5th Nov 2019 17:42
(Alliance News) - Mothercare PLC on Tuesday said it appointed Zelf Hussain, Toby Banfield, and David Baxendale of PricewaterhouseCoopers LLP as administrators to its subsidiaries Mothercare UK Ltd and Mothercare Business Services Ltd.
The retailer of products for expectant mothers said that it and its other subsidiaries are not in administration, hence, it will be free to continue to trade in the "normal course" of business.
Back in May, Mothercare said its strategic aim was to progress the next phase of transformation of the business by securing a financial structure for the whole of the Mothercare and to evolve, adapt and optimise the model for its UK retail operations.

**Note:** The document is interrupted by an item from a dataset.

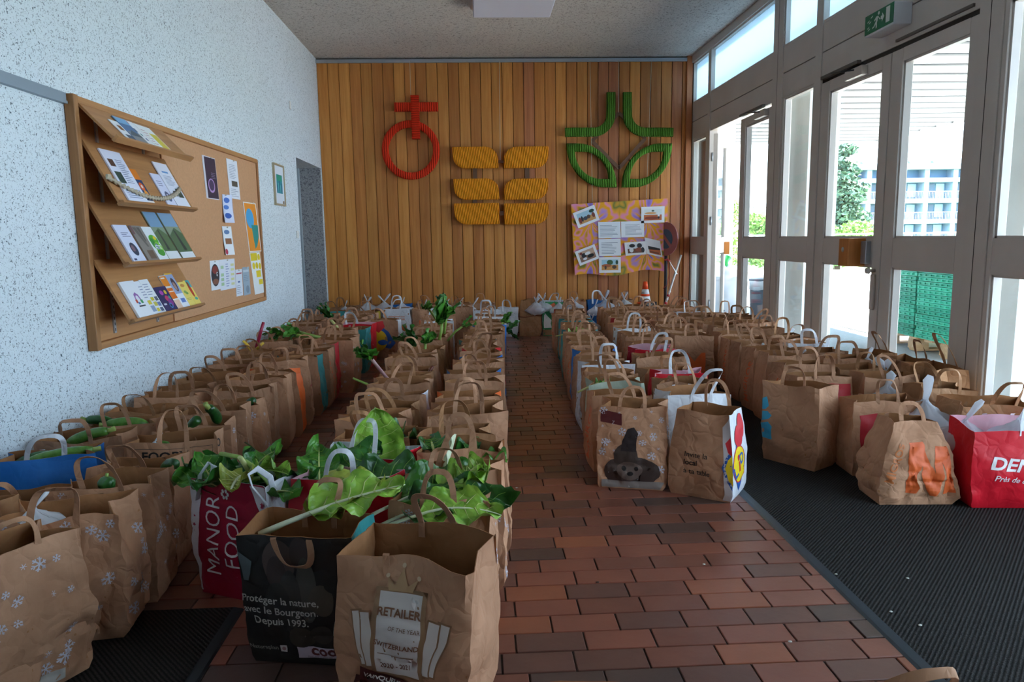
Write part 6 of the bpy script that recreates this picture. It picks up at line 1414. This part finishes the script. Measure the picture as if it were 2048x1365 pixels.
chard(D_[3], 'dark chard leaves in the bag with the red panel', [(-.12, -.02, .40, -10, 45, -70, .14, .12, V_DK, V_ST), (-.06, .0, .39, 60, 25, -50, .14, .1, V_DK, V_ST), (.05, .0, .38, 120, 20, -40, .14, .1, V_MD, V_ST)], at=(0, 0, .38))
def zuc(label, p0, p1, r, mt=V_ZU, bow=.015, name='zucchini', stem=True):
    p0, p1 = Vector(p0), Vector(p1); d = p1 - p0; o = veg(name, label, name, p0)
    sd = d.cross(Vector((0, 0, 1))); sd = sd.normalized() if sd.length > 1e-4 else Vector((1, 0, 0)); up_ = sd.cross(d).normalized()
    n = 12; pts = [d * (i / n) + up_ * bow * math.sin(math.pi * i / n) for i in range(n + 1)]
    rad = [r * (max(.02, math.sin(math.pi * min(.5, .04 + i / n * 1.6)))) ** .6 * (1 - .22 * (i / n)) * (1 if i < n else .75) for i in range(n + 1)]
    rad[0] = r * .25
    MB().tube(pts, rad, 14).build('skin', mt, o)
    if stem: e = d.normalized(); MB().tube([pts[-1], pts[-1] + e * .012, pts[-1] + e * .03], [r * .55, r * .42, r * .48], 6).build('stem', V_ZS, o)
zuc('long green zucchini lying across the blue bag', wl(A[2], -.11, -.02, .385), wl(A[2], .14, .01, .415), .024, V_ZL)
zuc('short zucchini end beside the long one in the blue bag', wl(A[2], -.15, .03, .36), wl(A[2], -.02, .05, .40), .026, V_ZU)
zuc('dark zucchini lying in the tan bag at the picture edge', wl(A[0], -.15, -.04, .38), wl(A[0], .10, -.02, .42), .03, V_ZU)
zuc('second zucchini lower in the tan bag', wl(A[0], -.16, -.07, .32), wl(A[0], .05, -.06, .36), .026, V_ZU)
zuc('black aubergine in the tan bag', wl(A[0], .13, -.05, .37), wl(A[0], -.05, .03, .34), .036, V_AU, .02, 'aubergine')
zuc('dark zucchini behind the blue bag with its stem up', wl(A[3], -.10, 0, .37), wl(A[3], .08, .0, .43), .026, V_ZL)
zuc('curved zucchini, first in the bag by the wall', wl(A[4], -.02, 0, .385), wl(A[4], -.14, .02, .42), .026, V_ZU)
zuc('lighter zucchini, second in the bag by the wall', wl(A[4], .13, -.02, .38), wl(A[4], -.05, -.03, .40), .028, V_ZL)
zuc('stout dark zucchini standing up beside the lettered bag', on_y(437, 848, 3.36), on_y(416, 816, 3.28), .026, V_ZU)
zuc('round zucchini end beside the standing zucchini', on_y(382, 874, 3.28), on_y(397, 838, 3.26), .028, V_ZU, stem=False)
zuc('zucchini end peeking from a snowflake bag in the second row', on_y(495, 822, 3.92), on_y(507, 802, 3.84), .026, V_ZU, stem=False)
zuc('zucchini end in the plain bag next to the lettered one', on_y(330, 945, 2.78), on_y(352, 930, 2.72), .026, V_ZU, stem=False)
zuc('light green zucchini inside the lettered bag', on_y(312, 905, 3.04), on_y(336, 893, 3.02), .024, V_ZL, stem=False)
zuc('small green zucchinis at the bottom of the front snowflake bag', wl(Bq[1], -.1, .0, .26), wl(Bq[1], .1, -.03, .29), .035, V_ZL)
o = veg('sweet_pepper', 'small dark green pepper peeking out of the tall snowflake bag', 'pepper', wl(Bq[3], -.01, .0, .40)); mb = MB(); blob(mb, (0, 0, .012), .028, .026, .026, 6, .12, 14, 10); mb.build('flesh', V_DK, o); MB().tube([(0, 0, .03), (.005, 0, .05)], [.007, .005], 6).build('stem', V_GS, o)
# thin plastic carrier bags with knotted ears
m_film = bpy.data.materials.new('thin_white_film'); m_film.use_nodes = True
_n = m_film.node_tree.nodes; _L = m_film.node_tree.links; _p = _n['Principled BSDF']; _p.inputs['Base Color'].default_value = (.80, .83, .90, 1); _p.inputs['Roughness'].default_value = .28
_t = _n.new('ShaderNodeBsdfTransparent'); _x = _n.new('ShaderNodeMixShader'); _x.inputs[0].default_value = .72
_tl = _n.new('ShaderNodeBsdfTranslucent'); _tl.inputs['Color'].default_value = (.85, .87, .92, 1); _y = _n.new('ShaderNodeMixShader'); _y.inputs[0].default_value = .35
_L.new(_p.outputs[0], _y.inputs[1]); _L.new(_tl.outputs[0], _y.inputs[2])
_L.new(_t.outputs[0], _x.inputs[1]); _L.new(_y.outputs[0], _x.inputs[2]); _L.new(_x.outputs[0], _n['Material Output'].inputs['Surface'])
FILL = [vegmat('fill_red', '9a2c30', 'b84040', .4), vegmat('fill_plum', '4a2438', '6a3a50', .35), vegmat('fill_orange', 'c8642c', 'd88a40', .4), vegmat('fill_green', '4a7a34', '6a9a4a', .4), vegmat('fill_brown', '7a5a48', '94705a', .5)]
def film(label, base, r, seed, ears=2, mt=None, fill=None, tall=1.0):
    q = random.Random(seed); o = veg('plastic_bag', label, 'plastic bag', base, 'plastic bags among the paper bags')
    mb = MB(); nu, nv = 26, 14
    so = Vector((seed, seed * 2.2, 0))
    def f(u, v):
        a = u * 2 * math.pi
        prof = (.25 + 1.15 * math.sin(math.pi * min(1, v * 1.15 + .1)) ** .8) if v < .75 else max(.12, (1 - v) / .25 * .62)
        pl = 1 + (.10 + .30 * v) * math.sin(a * 9 + seed + 2 * noise.noise(Vector((u * 4, v * 3, seed)))) * .5
        d = Vector((math.cos(a), math.sin(a), v))
        k = prof * pl * (1 + .18 * noise.noise(d * 2.3 + so))
        return (r * .8 * k * math.cos(a), r * .8 * k * math.sin(a), (v * 1.5 - .25) * r * tall + .15 * r * noise.noise(d * 3 + so))
    mb.grid(f, nu, nv); mb.build('film', mt or m_film, o)
    if fill is not None:
        for k in range(3):
            mb = MB(); a = q.uniform(0, 6); blob(mb, (math.cos(a) * r * .32, math.sin(a) * r * .32, r * .25), r * .36, r * .36, r * .34, k + seed, .05, 12, 8); mb.build('fruit', FILL[fill], o)
    top = Vector((0, 0, r * 1.22 * tall))
    for e in range(ears):
        a = q.uniform(-.5, .5) + e * math.pi + q.uniform(-.3, .3); L = r * q.uniform(.6, 1.15); tl = q.uniform(.3, .9)
        d = Vector((math.cos(a) * tl, math.sin(a) * tl, 1)).normalized(); sd = Vector((-math.sin(a), math.cos(a), 0))
        mb = MB(); W_ = r * q.uniform(.26, .42)
        pts = [top - d * r * .25, top + d * L * .35, top + d * L * .8 + sd * W_ * .3, top + d * L + sd * W_ * .2]
        mb.tube(pts, [W_ * .35, W_ * .7, W_ * 1.0, W_ * .55], 8, flat=.28); mb.build('ear', mt or m_film, o)
    return o
PX = [  # pixel of the knot, distance, size, ears, filling
    (735, 605, 9.0, .10, 2, None), (690, 613, 9.05, .10, 1, None), (768, 603, 9.0, .12, 2, None), (805, 606, 9.02, .09, 2, None), (850, 610, 9.0, .09, 1, 1), (893, 606, 9.02, .09, 1, None), (920, 604, 9.0, .08, 1, 1), (945, 612, 8.95, .12, 1, 1),
    (1072, 603, 9.05, .11, 3, 0), (1086, 600, 9.1, .10, 3, None), (1118, 606, 9.05, .11, 2, 0), (1150, 603, 9.0, .09, 2, 2), (1210, 598, 9.05, .12, 3, None), (1248, 598, 9.05, .11, 2, 4), (1190, 612, 8.9, .08, 1, None),
    (1183, 640, 7.9, .09, 2, None), (1365, 640, 8.2, .09, 2, None), (1398, 650, 7.4, .10, 3, None), (1440, 632, 8.2, .06, 1, None), (1465, 640, 7.6, .07, 1, None),
    (1530, 668, 6.4, .08, 1, None), (1580, 668, 6.2, .09, 2, None), (1520, 705, 5.2, .07, 1, None), (1600, 715, 4.9, .10, 2, None), (1650, 700, 5.1, .10, 2, None), (1615, 730, 4.7, .07, 1, None), (1735, 715, 4.6, .07, 1, None), (1768, 742, 4.25, .11, 2, 0), (1775, 770, 3.9, .12, 1, 1), (1850, 800, 3.45, .13, 1, 1), (1930, 838, 3.22, .11, 1, 0)]
WH = ['back wall line', 'right corner of the back line', 'rows across the aisle', 'mat block']
nm = {}
for k, (px, py, Y, r, e, fi) in enumerate(PX):
    p = on_y(px, py, Y)
    zone = 0 if py < 620 and px < 1000 else 1 if py < 620 else 2 if px < 1420 else 3
    nm[zone] = nm.get(zone, 0) + 1
    frm = 'from the left' if zone < 2 else 'from the back'
    lb = f'knotted white plastic bag, {ORD[nm[zone] - 1]} {frm} in the {WH[zone]}'
    film(lb, (p.x, p.y, p.z - r * 1.25), r, k + 3, e, None, fi)
# snack packet in the snowflake bag
o = film('clear crackling plastic bag with red sweets in a snowflake bag', wl(Bq[2], -.08, -.02, .33), .075, 51, 1, m_clear, 0)
film('clear plastic bag with pink onions inside the lettered bag', wl(Bq[5], -.08, -.0, .35), .06, 57, 1, m_clear, 1)
film('white plastic bag filling the red bag with white lettering', wl(G_[3], .02, .0, .26), .10, 63, 1)
# ------------------------------------------------------------------ cone, sign and stick by the corner
tcn = empty('traffic_cone', (2.12, 9.12, 0)); tag(tcn, 'orange traffic cone with white bands standing at the back wall', 'traffic cone')
m_co = M('cone_orange', 'f0501e', .4); m_cw = M('cone_white', 'e6e4e6', .35)
MB().box(-.17, .17, -.17, .17, .0005, .03, ch=.008).build('base', m_co, tcn)
zz = [(.145, .03), (.128, .10), (.125, .20)]
def rad(z): return .14 - (z - .03) / .62 * .115
for z0, z1, mt, nm_ in ((.03, .17, m_co, 'cone_body'), (.17, .27, m_cw, 'white_band'), (.27, .41, m_co, 'cone_body'), (.41, .475, m_cw, 'white_band'), (.475, .505, m_co, 'cone_body'), (.505, .565, m_cw, 'white_band'), (.565, .66, m_co, 'cone_body')):
    MB().lathe([(rad(z0), z0), (rad(z1), z1)], 28).build(nm_, mt, tcn)
MB().lathe([(rad(.385) + .004, .385), (rad(.385) + .035, .38), (rad(.39) + .035, .392), (rad(.405) + .002, .405)], 28).build('collar', m_co, tcn)
sg = empty('road_sign', (2.44, 9.33, 0)); tag(sg, 'faded red no-stopping sign with a blue centre on a dark pole', 'road sign')
MB().tube([(0, .02, 0), (0, .02, 1.3)], .022, 12).build('pole', M('pole_dark', '3a3238', .5), sg)
MB().lathe([(.16, 0), (.16, .03), (.03, .05)], 20).build('foot', M('pole_dark', '3a3238', .5), sg)
dsc = empty('disc', (0, 0, 1.19)); dsc.parent = sg; dsc.rotation_euler = (0, 0, math.radians(-62))
N = 36
def dpt(r, a, y): return (r * math.cos(a), y, r * math.sin(a))
mb = MB(); mb.prism([(.215 * math.cos(2 * math.pi * k / N), .215 * math.sin(2 * math.pi * k / N)) for k in range(N)], lambda a, b, k: (a, -.014 + k, b), .012)
mb.build('plate', M('sign_red', 'a8605a', .45), dsc)
mb = MB(); mb.prism([(.125 * math.cos(2 * math.pi * k / N), .125 * math.sin(2 * math.pi * k / N)) for k in range(N)], lambda a, b, k: (a, -.016 + k, b), .002)
mb.build('blue_field', M('sign_blue', '44566a', .45), dsc)
mb = MB(); mb.prism([(-.115, .085), (-.085, .115), (.115, -.085), (.085, -.115)], lambda a, b, k: (a, -.018 + k, b), .002); mb.build('bar', M('sign_red', 'a8605a', .45), dsc)
st = empty('white_stick', (2.30, 9.22, 0)); tag(st, 'white stick wound with red and white tape leaning by the sign pole', 'stick')
p0, p1 = Vector((0, 0, .012)), Vector((.34, .14, .98)); MB().tube([p0, p1], .014, 10).build('shaft', M('stick_white', 'd6cfc6', .5), st)
m_tr = M('tape_red', 'b8343c', .5); m_tw = M('tape_white', 'e6e0e0', .5)
for k in range(9):
    a = p0 + (p1 - p0) * (.10 + k * .05); MB().tube([a, a + (p1 - p0) * .028 + Vector((.004, 0, 0))], .0155 + .002 * (k % 2), 10).build('tape_band', m_tr if k % 2 else m_tw, st)
tp = empty('barrier_tape', (2.44, 9.30, .92)); tag(tp, 'red and white barrier tape knotted round the sign pole', 'tape')
MB().tube([(-.03, -.01, 0), (0, -.03, .01), (.03, -.01, -.01)], .02, 8, flat=.6).build('knot', m_tr, tp)
MB().tube([(.02, -.02, 0), (.06, -.05, -.08), (.12, -.06, -.18)], [.012, .014, .02], 6, flat=.2).build('tail', m_tw, tp)
MB().tube([(.0, -.02, 0), (.03, -.03, -.15), (.0, -.04, -.32), (-.06, -.05, -.36)], [.01, .008, .008, .012], 6, flat=.3).build('tail', m_tr, tp)
# little sign and scraps
kp = MB().box(-.09, .09, -.01, .01, 0, .10, ch=.003).build('card_sign', M('slate_black', '2c2c30', .6), loc=(1.98, 8.32, .375)); tag(kp, 'small black card sign with chalk lettering in a bag across the aisle', 'sign')
mb = MB()
for t, z in (('Pour', .058), ('la rue', .018)):
    v, f = move2d(text2d(t, .045, .008), 0, z); mb.add([(x, -.0108, y) for x, y in v], f)
me = bpy.data.meshes.new('lettering'); me.from_pydata(mb.v, [], mb.f); link('lettering', me, ink('d9d4cc'), kp)
rs_ = random.Random(8)
for k, (px, py) in enumerate(((1840, 1252), (1815, 1158), (1672, 1150), (1782, 1225), (1195, 1166), (1408, 1130), (1033, 977), (1580, 1285))):
    p = on_z(px, py, .013 if px > 1480 else .001); mb = MB(); blob(mb, (0, 0, .002), .0055, .004, .002, k, .3, 8, 6)
    o = mb.build('floor_scrap', ink('c9c9c0' if k != 4 else '3a2c26'), loc=p); tag(o, f'tiny {"dark" if k == 4 else "pale"} scrap, {ORD[k]} of the crumbs on the {"mat" if px > 1480 else "tiles"}', 'scrap', 'scraps on the floor')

Since May, the company said it has undertaken a root and branch review of its operations and it has become clear that the UK retail operations - which include 79 stores - are not capable of returning to a level of "structural profitability".
Having taken insolvency and legal advice, Mothercare UK and Mothercare Business Services decided that there was "no reasonable alternative but to appoint administrators".
On Tuesday, the company said the administrators' primary responsibility will now be to establish the liabilities of both subsidiaries and to realise their assets in order to make a distribution to creditors.
"It is with deep regret and sadness that we have been unable to avoid the administration of Mothercare UK and Mothercare Business Services, and we fully understand the significant impact on those UK colleagues and business partners who are affected. However, the board concluded that the administration processes serve the wider interests of ensuring a sustainable future for the company, including the wider group's global colleagues, its pension fund, lenders and other stakeholders," explained Chair Clive Whiley.
Also on Tuesday, Mothercare said it is taking further steps in the restructuring to return to being a "sustainable and profitable" business.
The core elements of the transformation include dialogue in the UK with potential partners to maintain Mothercare presence both in store and online, and strengthening of the financial position of the company.
The children clothes retailer said 32.4 million of its shares were placed at a price of 10 pence each, raising gross proceeds of GBP3.2 million. The placing price represents a premium of 14% to the middle market price.
Mothercare shares closed 13% higher in London on Tuesday at 9.50p each, giving it a market capitalisation of GBP32.5 million.
In addition, the company said it has agreed for the provision of a GBP5.5 million tranche of unsecured convertible loan notes.
Meanwhile, an existing GBP24 million bank debt facilities will be paid down by the administration process, Mothercare said.
The company also said it has identified up to GBP50 million of further financial capacity potentially available from third parties, including a standby underwritten equity issue and a new term loan facility, amongst other sources.
"The changes announced are the final steps in the recovery of Mothercare as a group. As a result of which, we believe Mothercare will return to being a profitable and sustainable business as we enter the next financial year. We look forward to returning to growth and cash generation in financial 2021 and beyond," said Whiley.